Starkly paired with a black and white video, directed by Douglas Hart (The Horrors, Paul Weller), “Remember We Were Lovers” moves their soulful country tale revealing the realization of detachment in You never want to hold me / Or kiss me anymore / We may sleep together / But really we’re alone.

Gillespie and Beth first met when they were both invited to perform with Suicide—the band’s last show before founding member Alan Vega passed away in 2016—at the Barbican Centre in London in 2015. Then, Beth joined Primal Scream on stage the following summer for a duet of Nancy Sinatra and Lee Hazlewood’s “Some Velvet Morning” and later convened for a session with the band in Paris in 2017. Along with Beth’s musical collaborator Johnny Hostile, the initial electronic pieces created during the sessions gradually transitioned into something more country, blues, and soul.

Just one of Gillespie and Beth’s stories on Utopian Ashes, also featuring Primal Scream guitarist Andrew Innes, pianist Martin Duffy, drummer Darrin Mooney, and bassist Johnny Hostile, the pair explore the tribulations and the ultimate breakdown of a married couple’s love.

“In the same way you create characters for a novel, we’ve created characters here, but you put yourself in it, because you’re trying to understand the human situation,” says Beth of the first Utopian Ashes single. “The singing has to be authentic. That’s all that matters.”

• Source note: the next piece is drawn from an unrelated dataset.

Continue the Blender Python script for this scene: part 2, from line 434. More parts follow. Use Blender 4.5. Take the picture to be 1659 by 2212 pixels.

Gillespie adds, “When you write a song you marry the personal with the fictional and make art. I was thinking about two people living alone, together but apart, existing and suffering in a psychic malaise, who plough on because of responsibilities and commitments. It’s about the impermanence of everything—an existential fact that everyone has to face at some point in their lives.”